BRINDISI – La decisione di Eni di abbandonare la chimica di base in Italia sta generando forti preoccupazioni, soprattutto per il futuro occupazionale di Brindisi. Secondo la Cgil, il piano di dismissione degli impianti petrolchimici, tra cui quello brindisino, rappresenta un grave rischio per l’intero settore industriale nazionale e per migliaia di lavoratori.
L’organizzazione sindacale denuncia che Eni, attraverso la sua controllata Versalis, sta progressivamente chiudendo impianti strategici senza garantire una reale riconversione industriale. La chiusura del cracking di Brindisi ha già provocato una riduzione significativa delle attività lavorative, con conseguenze dirette sulle aziende dell’indotto e sui contratti dei lavoratori.

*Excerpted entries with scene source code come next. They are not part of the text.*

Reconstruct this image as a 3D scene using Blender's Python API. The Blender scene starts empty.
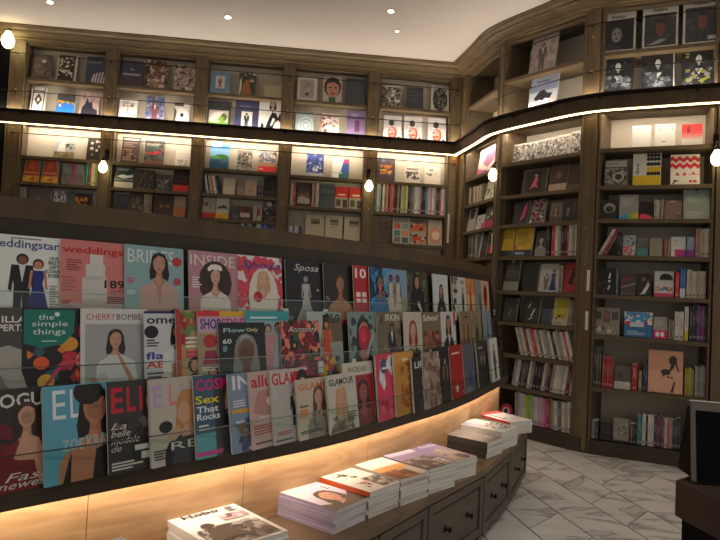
import bpy, math, random
from mathutils import Vector, Matrix
random.seed(7)
scene = bpy.context.scene
COL = scene.collection
# ---------------- measured survey of the room (unit = 1.2 m, eye level = 0) ----------------
S = 1.2
EYE = 1.087
FPX, PITCH, ROLL = 615.5, math.radians(1.9586), math.radians(2.8541)
def W(x, y, z=0.0): return Vector((S*x, S*y, S*(z+EYE)))
cp, sp, cr, sr = math.cos(PITCH), math.sin(PITCH), math.cos(ROLL), math.sin(ROLL)
AF = Vector((0, cp, sp)); R0 = Vector((1, 0, 0)); U0 = Vector((0, -sp, cp))
AR = cr*R0 + sr*U0; AU = -sr*R0 + cr*U0
def ray(u, v): return AF + AR*((u-360)/FPX) - AU*((v-270)/FPX)
def proj(x, y, z):
    p = Vector((x, y, z)); d = p.dot(AF)
    return 360+FPX*p.dot(AR)/d, 270-FPX*p.dot(AU)/d
def atz(u, v, z):
    r = ray(u, v); return r*(z/r.z)
PL = {0: (-5.784, 6.0), 1: (77.218, 2.26955), 2: (50.890, 4.14630), 3: (23.198, 4.78432)}
def hit(k, u, v):
    a, d = PL[k]; a = math.radians(a); n = Vector((math.sin(a), math.cos(a), 0)); r = ray(u, v)
    return r*(d/r.dot(n))
# ---------------- camera ----------------
cam_d = bpy.data.cameras.new('camera'); cam = bpy.data.objects.new('camera', cam_d); COL.objects.link(cam)
cam_d.sensor_width = 36; cam_d.lens = FPX*36/720; cam_d.clip_start = 0.02
M = Matrix((AR, AU, -AF)).transposed().to_4x4(); M.translation = W(0, 0, 0)
cam.matrix_world = M
scene.camera = cam
# ---------------- world, exposure, large lights ----------------
scene.view_settings.view_transform = 'Standard'; scene.view_settings.look = 'None'
scene.view_settings.exposure = 0.0; scene.view_settings.gamma = 1; scene.view_settings.use_curve_mapping = False
w = bpy.data.worlds.new('shop_ambient'); scene.world = w; w.use_nodes = True
w.node_tree.nodes['Background'].inputs[0].default_value = (1.0, 0.94, 0.88, 1)
w.node_tree.nodes['Background'].inputs[1].default_value = 0.37
def area(name, loc, size, power, col=(1, .84, .66), rot=(0, 0, 0), sy=None):
    l = bpy.data.lights.new(name, 'AREA'); l.energy = power; l.color = col; l.size = size
    if sy: l.shape = 'RECTANGLE'; l.size_y = sy
    else: l.shape = 'DISK'
    o = bpy.data.objects.new(name, l); COL.objects.link(o); o.location = loc; o.rotation_euler = rot
    return o
def spot(name, loc, power, ang=75, blend=.8, rot=(0, 0, 0)):
    l = bpy.data.lights.new(name, 'SPOT'); l.energy = power; l.color = (1, .93, .84); l.spot_size = math.radians(ang); l.spot_blend = blend
    l.shadow_soft_size = .05
    o = bpy.data.objects.new(name, l); COL.objects.link(o); o.location = loc; o.rotation_euler = rot; return o
ZC = 2.285
SPOTS = [(50, 2, 40), (228, 17, 40), (391, 11, 40), (397, 31, 40)]
# downlights of the shop ceiling, those over the aisle and those behind the camera
for i, (x, y, p) in enumerate([(0.6, 1.2, 70), (1.9, 2.6, 60), (2.3, .8, 60), (-.6, -.6, 60), (-1.6, 3.6, 45), (0.3, 4.3, 40)]):
    spot('downlight_beam', W(x, y, ZC-.03), p, 100)

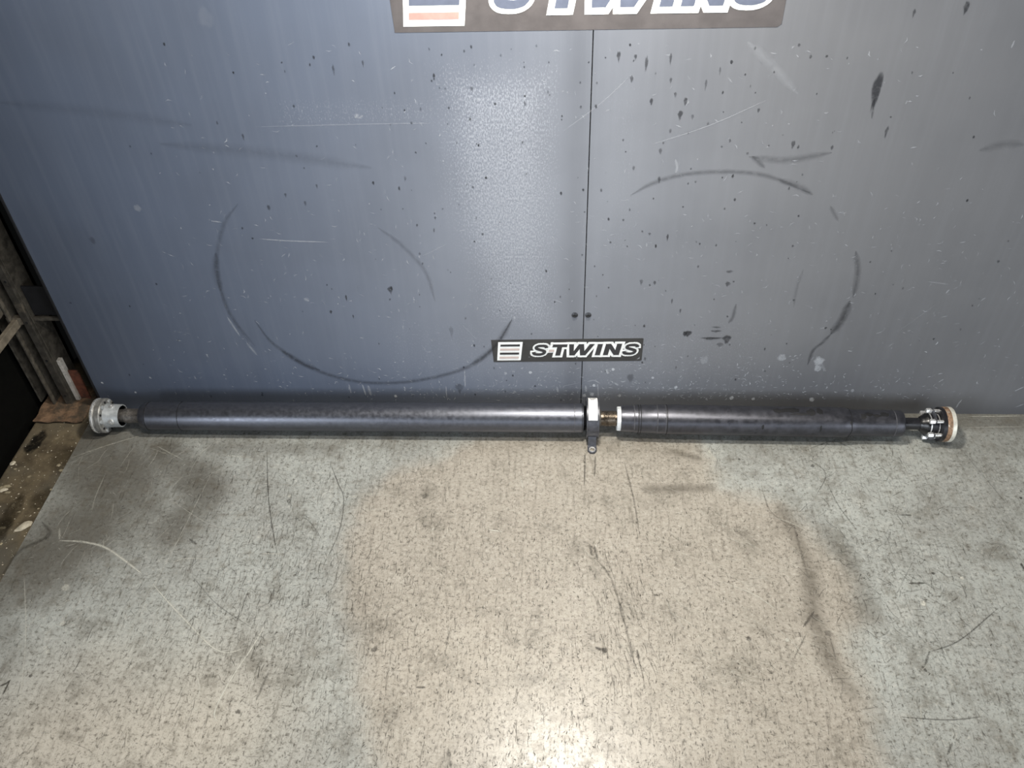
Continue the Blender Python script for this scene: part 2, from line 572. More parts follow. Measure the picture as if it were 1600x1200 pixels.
# ------------------------------------------------------------------ surface marks
class Marks:
    def __init__(self, plane):
        self.plane, self.v, self.f, self.c = plane, [], [], []
        self.k = 0
        self.z0 = 0.0

    def to3(self, p, h):
        return (p[0], -h, p[1]) if self.plane == 'wall' else (p[0], p[1], h + self.z0)

    def strip(self, pts, w, col, a, taper=True, soft=True):
        """pts: 2-D points on the plane (metres); w: full width."""
        pts = np.asarray(pts, float)
        n = len(pts)
        t = np.gradient(pts, axis=0)
        t /= np.linalg.norm(t, axis=1)[:, None] + 1e-12
        nrm = np.stack([-t[:, 1], t[:, 0]], 1)
        self.k += 1
        h = 0.0003 + 0.0004 * ((self.k * 0.618) % 1)
        ws = np.broadcast_to(np.asarray(w, float), (n,)) * 0.5
        if taper and n > 2:
            ws = ws * np.clip(np.sin(np.linspace(0.12, PI - 0.12, n)) * 1.6, 0.15, 1)
        n0 = len(self.v)
        for i in range(n):
            e = 0.0 if soft else a
            for s, al in ((-1, e), (0, a), (1, e)):
                self.v.append(self.to3(pts[i] + nrm[i] * ws[i] * s, h))
                self.c.append((*col, al))
        for i in range(n - 1):
            for s in (0, 1):
                q = n0 + i * 3 + s
                self.f.append((q, q + 1, q + 4, q + 3))

    def blob(self, c, rx, ry, col, a, tail=0.0, seg=14):
        self.k += 1
        h = 0.0003 + 0.0004 * ((self.k * 0.618) % 1)
        n0 = len(self.v)
        self.v.append(self.to3(c, h))
        self.c.append((*col, a))
        jit = [1 + rng.uniform(-0.2, 0.2) for _ in range(seg)]
        for ring, (s, al) in enumerate(((0.7, a * 0.95), (1.05, 0.0))):
            for i in range(seg):
                an = 2 * PI * i / seg
                y = math.sin(an) * ry
                x = math.cos(an) * rx
                if y < 0 and tail:
                    x *= (1 + 0.7 * math.sin(an))
                    y *= 1 + tail
                self.v.append(self.to3((c[0] + x * s * jit[i], c[1] + y * s * jit[i]), h))
                self.c.append((*col, al))
        for i in range(seg):
            j = (i + 1) % seg
            self.f.append((n0, n0 + 1 + i, n0 + 1 + j))
            self.f.append((n0 + 1 + i, n0 + 1 + seg + i, n0 + 1 + seg + j, n0 + 1 + j))

    def build(self, name, mat, parent):
        o = mesh_obj(name, self.v, self.f, mat, parent)
        at = o.data.color_attributes.new('col', 'FLOAT_COLOR', 'POINT')
        at.data.foreach_set('color', np.array(self.c, np.float32).ravel())
        o['kind'] = 'stuff'
        return o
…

Secondo la Cgil, il governo italiano è complice di questa dismissione, avallando un piano che rischia di compromettere il futuro industriale del Paese. Il sindacato sottolinea che la chimica di base è considerata strategica a livello europeo, mentre in Italia si sta procedendo alla sua eliminazione senza un piano alternativo credibile. La chiusura degli impianti di Brindisi e Priolo (Siracusa) potrebbe avere un effetto domino su tutta la filiera petrolchimica, mettendo a rischio oltre 220mila posti di lavoro.
La Cgil chiede al governo di intervenire per fermare la dismissione e garantire un futuro alla chimica di base, proponendo anche la possibilità di affidare gli impianti a produttori internazionali che considerano il settore strategico. Nel frattempo, il sindacato ha annunciato mobilitazioni e presidi per sensibilizzare l’opinione pubblica e le istituzioni sulla gravità della situazione.
La crisi della chimica di base a Brindisi rappresenta un nodo cruciale per il futuro industriale della città e dell’intero Paese.